:: SUPPLIED INFORMATION

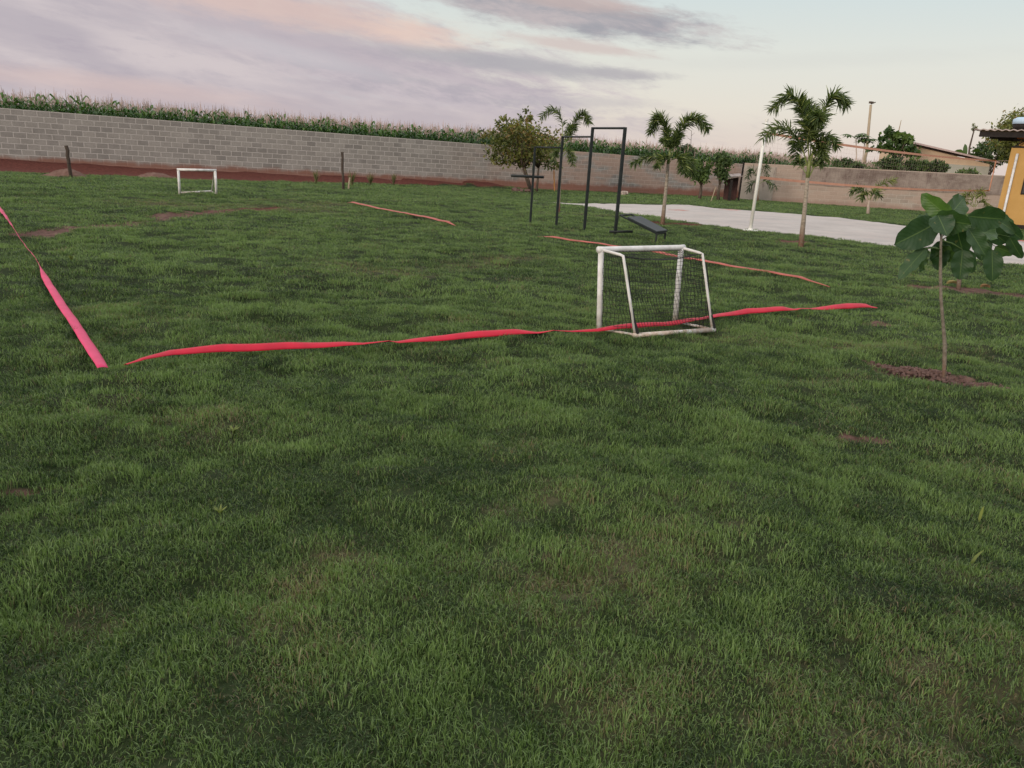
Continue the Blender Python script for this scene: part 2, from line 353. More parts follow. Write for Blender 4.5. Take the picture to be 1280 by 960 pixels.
def b_sand(k):
    p = k.pos(); n1 = k.noi(p, .7, 5, .65); n2 = k.noi(p, 9, 5, .7); n3 = k.noi(p, 70, 2, .7)
    col = k.mix(k.ramp(n1, .3, .7), (.40, .365, .34), (.50, .46, .425)); col = k.mix(k.ramp(n2, .5, .8, 0, .5), col, (.30, .26, .23)); col = k.mix(k.ramp(k.noi(p, .35, 4, .7), .5, .7, 0, .35), col, (.42, .31, .27))
    col = k.mix(k.ramp(k.attr('soil').outputs['Fac'], .35, .7, 0, .8), col, (.42, .16, .12))
    k.bsdf(col, .95, k.math('ADD', n2, k.math('MULTIPLY', n3, .4)), .7, .03, .1)
M_sand = mat('white_sand', b_sand)
M_white = simple('white_painted_tube', (.74, .73, .72), (.52, .50, .47), 7, .55, .2, .003, .35, dirt=((.42, .32, .25), .16))
M_white2 = simple('white_pole_paint', (.76, .75, .70), (.66, .65, .60), 10, .5, .1, .002, .4)
M_black = simple('dark_green_black_steel', (.010, .014, .014), (.018, .022, .022), 12, .6, .1, .002, .3)
M_cord = simple('black_net_cord', (.012, .012, .013), (.02, .02, .02), 20, .8)
M_pad = simple('black_bench_vinyl', (.014, .020, .022), (.026, .033, .034), 9, .55, .15, .003, .35)
M_pink = simple('pink_red_ribbon', (.55, .010, .036), (.42, .008, .028), 5, .5, .3, .004, .3)
M_pinkl = simple('pink_ribbon', (.62, .040, .135), (.52, .03, .10), 5, .5, .3, .004, .3)
M_pink2 = simple('faded_coral_ribbon', (.40, .105, .08), (.28, .075, .055), 5, .6, .3, .004, .3)
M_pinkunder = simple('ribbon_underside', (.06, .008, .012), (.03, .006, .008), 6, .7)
M_wood = simple('weathered_wood', (.085, .065, .052), (.045, .034, .028), 9, .9, .6, .01, .1, (1, 1, .12))
M_woodl = simple('pale_stake', (.42, .34, .24), (.30, .24, .17), 9, .9, .4, .005, .1, (1, 1, .12))
M_woodo = simple('orange_stake', (.50, .25, .09), (.38, .18, .07), 9, .9, .4, .005, .1, (1, 1, .12))
M_bark = simple('grey_bark', (.13, .10, .078), (.065, .05, .04), 16, .9, .7, .01, .1, (1, 1, .3))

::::

EXERCISE:
Reproduce the whole listing exactly, but not the images in it.

CORRECT RESULT:
Continue the Blender Python script for this scene: part 2, from line 353. More parts follow. Write for Blender 4.5. Take the picture to be 1280 by 960 pixels.
def b_sand(k):
    p = k.pos(); n1 = k.noi(p, .7, 5, .65); n2 = k.noi(p, 9, 5, .7); n3 = k.noi(p, 70, 2, .7)
    col = k.mix(k.ramp(n1, .3, .7), (.40, .365, .34), (.50, .46, .425)); col = k.mix(k.ramp(n2, .5, .8, 0, .5), col, (.30, .26, .23)); col = k.mix(k.ramp(k.noi(p, .35, 4, .7), .5, .7, 0, .35), col, (.42, .31, .27))
    col = k.mix(k.ramp(k.attr('soil').outputs['Fac'], .35, .7, 0, .8), col, (.42, .16, .12))
    k.bsdf(col, .95, k.math('ADD', n2, k.math('MULTIPLY', n3, .4)), .7, .03, .1)
M_sand = mat('white_sand', b_sand)
M_white = simple('white_painted_tube', (.74, .73, .72), (.52, .50, .47), 7, .55, .2, .003, .35, dirt=((.42, .32, .25), .16))
M_white2 = simple('white_pole_paint', (.76, .75, .70), (.66, .65, .60), 10, .5, .1, .002, .4)
M_black = simple('dark_green_black_steel', (.010, .014, .014), (.018, .022, .022), 12, .6, .1, .002, .3)
M_cord = simple('black_net_cord', (.012, .012, .013), (.02, .02, .02), 20, .8)
M_pad = simple('black_bench_vinyl', (.014, .020, .022), (.026, .033, .034), 9, .55, .15, .003, .35)
M_pink = simple('pink_red_ribbon', (.55, .010, .036), (.42, .008, .028), 5, .5, .3, .004, .3)
M_pinkl = simple('pink_ribbon', (.62, .040, .135), (.52, .03, .10), 5, .5, .3, .004, .3)
M_pink2 = simple('faded_coral_ribbon', (.40, .105, .08), (.28, .075, .055), 5, .6, .3, .004, .3)
M_pinkunder = simple('ribbon_underside', (.06, .008, .012), (.03, .006, .008), 6, .7)
M_wood = simple('weathered_wood', (.085, .065, .052), (.045, .034, .028), 9, .9, .6, .01, .1, (1, 1, .12))
M_woodl = simple('pale_stake', (.42, .34, .24), (.30, .24, .17), 9, .9, .4, .005, .1, (1, 1, .12))
M_woodo = simple('orange_stake', (.50, .25, .09), (.38, .18, .07), 9, .9, .4, .005, .1, (1, 1, .12))
M_bark = simple('grey_bark', (.13, .10, .078), (.065, .05, .04), 16, .9, .7, .01, .1, (1, 1, .3))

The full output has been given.